Y más cerca en el tiempo, en 2004 y en la publicación mencionada, cuando Sandro volvió por última vez, hablé nuevamente de esas fans “que no se lo disputan porque saben que es de todas en esta comunidad de sentimientos. Sandro, un dios chacotón, seductor, divertido que se reconoce mortal y ha ganado su permanencia merced a su magnífica voz, a su emoción a flor de piel, a su impecable musicalidad (…), muy por encima de las letras que le han escrito. La grey sandrista es así: leal, confiada, invariable”.
Actualizando fechas y circunstancias, usos y costumbres, y permutando géneros, buena parte de lo escrito se podría aplicar a las fans de Taylor Swift. Niñas, adolescentes, jóvenes y no tanto que no hacen otra cosa que mantener y acentuar códigos femeninos de hermandad y complicidad que empezaron a desarrollarse hace mucho, muchísimo tiempo, cuando las mujeres estaban silenciadas lejos de la vida pública, coartadas sus libertades, inferiorizadas. Y fueron encontrando la manera de crear lenguajes propios, sistemas de comunicación entre ellas, tácticas para dar rienda suelta a sus emociones, a su misticismo.
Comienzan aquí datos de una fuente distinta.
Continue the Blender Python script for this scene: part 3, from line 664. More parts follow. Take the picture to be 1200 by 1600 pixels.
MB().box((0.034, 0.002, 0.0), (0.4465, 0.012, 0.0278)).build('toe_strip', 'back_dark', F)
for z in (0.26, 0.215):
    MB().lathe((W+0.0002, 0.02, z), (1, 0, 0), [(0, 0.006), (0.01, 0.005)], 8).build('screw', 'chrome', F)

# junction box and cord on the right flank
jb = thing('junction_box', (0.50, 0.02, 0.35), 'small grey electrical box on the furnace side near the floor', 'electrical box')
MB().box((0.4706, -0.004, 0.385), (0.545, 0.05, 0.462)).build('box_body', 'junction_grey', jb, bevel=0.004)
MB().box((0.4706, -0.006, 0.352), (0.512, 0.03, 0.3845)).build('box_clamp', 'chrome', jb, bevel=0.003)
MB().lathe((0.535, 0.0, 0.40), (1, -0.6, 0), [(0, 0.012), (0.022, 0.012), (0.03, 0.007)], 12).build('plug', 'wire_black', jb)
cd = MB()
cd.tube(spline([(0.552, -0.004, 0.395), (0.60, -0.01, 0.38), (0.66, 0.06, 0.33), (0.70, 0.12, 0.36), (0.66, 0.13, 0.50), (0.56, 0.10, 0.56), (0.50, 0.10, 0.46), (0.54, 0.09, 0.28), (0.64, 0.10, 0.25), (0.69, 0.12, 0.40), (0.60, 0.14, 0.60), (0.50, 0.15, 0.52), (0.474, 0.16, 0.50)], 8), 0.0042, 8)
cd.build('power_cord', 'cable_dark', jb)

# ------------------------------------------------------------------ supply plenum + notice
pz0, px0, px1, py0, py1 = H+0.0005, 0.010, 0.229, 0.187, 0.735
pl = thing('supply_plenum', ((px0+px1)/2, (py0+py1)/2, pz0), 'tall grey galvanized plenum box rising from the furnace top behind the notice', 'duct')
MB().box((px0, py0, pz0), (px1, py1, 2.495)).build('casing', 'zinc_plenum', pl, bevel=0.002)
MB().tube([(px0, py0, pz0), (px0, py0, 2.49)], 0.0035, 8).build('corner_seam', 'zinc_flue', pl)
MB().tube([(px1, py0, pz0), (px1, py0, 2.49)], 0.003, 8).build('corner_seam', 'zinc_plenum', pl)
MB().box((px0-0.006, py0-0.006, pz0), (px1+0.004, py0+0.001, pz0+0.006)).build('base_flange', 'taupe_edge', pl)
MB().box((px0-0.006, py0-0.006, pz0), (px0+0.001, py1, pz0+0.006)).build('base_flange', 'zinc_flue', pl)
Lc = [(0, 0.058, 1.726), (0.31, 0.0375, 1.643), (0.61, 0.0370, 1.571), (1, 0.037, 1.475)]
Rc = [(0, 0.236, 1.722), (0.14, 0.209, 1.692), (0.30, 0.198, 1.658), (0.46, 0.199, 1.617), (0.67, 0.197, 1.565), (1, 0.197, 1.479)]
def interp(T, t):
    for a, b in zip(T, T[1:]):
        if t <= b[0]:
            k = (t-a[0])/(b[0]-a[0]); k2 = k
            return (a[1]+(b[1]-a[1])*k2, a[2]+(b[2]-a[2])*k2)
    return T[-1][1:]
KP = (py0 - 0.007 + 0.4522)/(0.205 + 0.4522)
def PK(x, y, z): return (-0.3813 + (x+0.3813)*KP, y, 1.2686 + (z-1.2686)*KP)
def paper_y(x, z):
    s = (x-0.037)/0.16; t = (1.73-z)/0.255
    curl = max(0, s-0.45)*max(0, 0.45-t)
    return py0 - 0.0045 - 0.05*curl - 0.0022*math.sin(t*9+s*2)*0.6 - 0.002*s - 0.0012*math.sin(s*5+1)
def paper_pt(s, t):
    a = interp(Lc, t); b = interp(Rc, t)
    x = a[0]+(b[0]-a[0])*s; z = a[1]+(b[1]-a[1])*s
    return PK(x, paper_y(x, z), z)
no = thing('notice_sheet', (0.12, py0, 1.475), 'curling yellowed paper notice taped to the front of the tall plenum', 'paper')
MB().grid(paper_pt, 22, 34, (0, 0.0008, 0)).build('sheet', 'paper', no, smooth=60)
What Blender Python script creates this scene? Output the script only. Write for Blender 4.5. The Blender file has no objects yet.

No por nada ellas son mayoría como fieles practicantes en algunas religiones (regidas por varones, por ahora).
Las chicas voluntariosas, sacrificadas, muchas trabajadoras y estudiantes que se turnaron para acampar durante cinco meses, a la espera de los recitales de la bienquerida Taylor Swift, son sus legítimas herederas.